One notable fixture of the meeting was Board members pointing to alcohol as a major contributor to rape; L.D. Britt remarked “excessive drinking is the fuel” of the University’s cultural problems. On one hand, it isn’t a huge leap to acknowledge alcohol probably makes it easier for rapists to manipulate and control potential victims. The National Institute on Alcohol Abuse and Alcoholism notes 97,000 students between the ages of 18 and 24 are victims of sexual assaults involving alcohol. That said, a University of Michigan study this year observed that binge drinking among college students has declined 18 percent since 1991, while college students who report getting drunk in the past month has declined 11 percent over the same period. This data belies the notion that sexual assault on college campuses is now a major problem because of some new, out of control epidemic of underage drinking. It doesn’t make sense to blame alcohol for a much wider problem of misogyny and gender violence. American rates of alcohol consumption are also the lowest among the developed world, while rates of rape in the United States are fourth highest among advanced countries of the Organization of Economic Cooperation and Development. Alcohol may facilitate sexual assault, but it does not magically convince people that violating another person is a good idea; that issue is much more deeply rooted.

What is far more important than whether people drink alcohol is the context in which it is consumed. At a bar, trained bartenders make judgments about whom to serve, and proprietors can be held liable for incidents on and near their property. Laughable fake ID regime aside, because they have liquor licenses, professional security and regulatory oversight, bars offer a fairly safe environment for alcohol consumption. In contrast to private parties in which the onus is on a scared person to leave, someone drinking at a bar is usually safe staying where they are. Similarly, in dorms there are almost always trained RAs or non-intoxicated peers available to assist a potential victim. This not to say rapes don’t happen in dorms, rather that there is a built-in infrastructure to prevent assaults from occurring.

Off-Grounds apartments are also major sites of alcohol consumption. There is certainly higher risk of sexual assault at apartments than at bars or dorms, but most apartments are fairly small settings where roommates or other guests can notice and then intervene in the case of potential sexual assault. Predators can exploit their surroundings somehow, but given the scale of most off-Grounds housing (and that most apartment parties are run with restrictive lists), significant informal safeguards against rape are in place.

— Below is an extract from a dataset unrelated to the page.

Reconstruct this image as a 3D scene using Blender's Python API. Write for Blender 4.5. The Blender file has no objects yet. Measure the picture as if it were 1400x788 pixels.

This leaves us with the drinking environment that has gotten the most discussion in the University and national media: fraternities. Most of the conversation has revolved around what kind of person is a member of a fraternity, but I think most of that discussion is unproductive and polarizing. What is productive is to examine institutional structures. The overwhelming majority of fraternity men are not rapists nor would they ever consider committing or condoning sexual violence, but as President Sullivan said on Monday, “There is great concern that a sexual predator can hide out in a fraternity, and therefore that fraternal social activities pose literal dangers to their guests.” This has nothing to do with whether fraternities contain a vast majority of good people (I have no doubt they do). It has everything to do with the fact that fraternities have houses with unwatched upstairs and padlocked doors, the ability to widely distribute unidentifiable mixed drinks to unknowing first-year girls and national organizations with comprehensive systems for deflecting liability. A rapist on a college campus is three times more likely to participate in a fraternity than not and sorority women are 74 percent more likely to be sexually assaulted than nonaffiliated women. Again, whether most people in fraternities are well-meaning individuals is beside the point; the faceless institutions in which these good people exist are flawed.

When I first read the Rolling Stone article, my immediate reaction — after pain at hearing Jackie’s story — was a feeling of loss about a policy solution to sexual assault. I have no personal conviction against the Greek system nor desire to punish the people in it. I also could not agree more that rape occurs in many contexts outside of the Greek system and that even if fraternities were abolished altogether, sexual assault at the University would continue. That said, the more I read about sexual violence in preparation for writing this article, the more it became clear to me that our community can’t honestly address the problem if we focus only on the administration, alcohol use or hard to measure cultural and personal change. It is crucial that the University uses the Greek life suspension period to come up with reform that will address basic structural deficiencies through rewriting its Fraternal Organization Agreements. This might take the form of a new monitoring and/or oversight system independent of the Inter-Fraternity Council to more carefully regulate these organizations and ensure whatever policy changes that emerge stick. Putting cops into fraternity houses isn’t the answer, but dispassionate oversight led by students, both at parties and in a more permanent regulatory sense, can make the Greek system function more effectively for the entire University community.

Being outraged about the horror of rape is easy. For most people, it’s a basic part of being human. It behooves an academic institution like ours to do what is hard.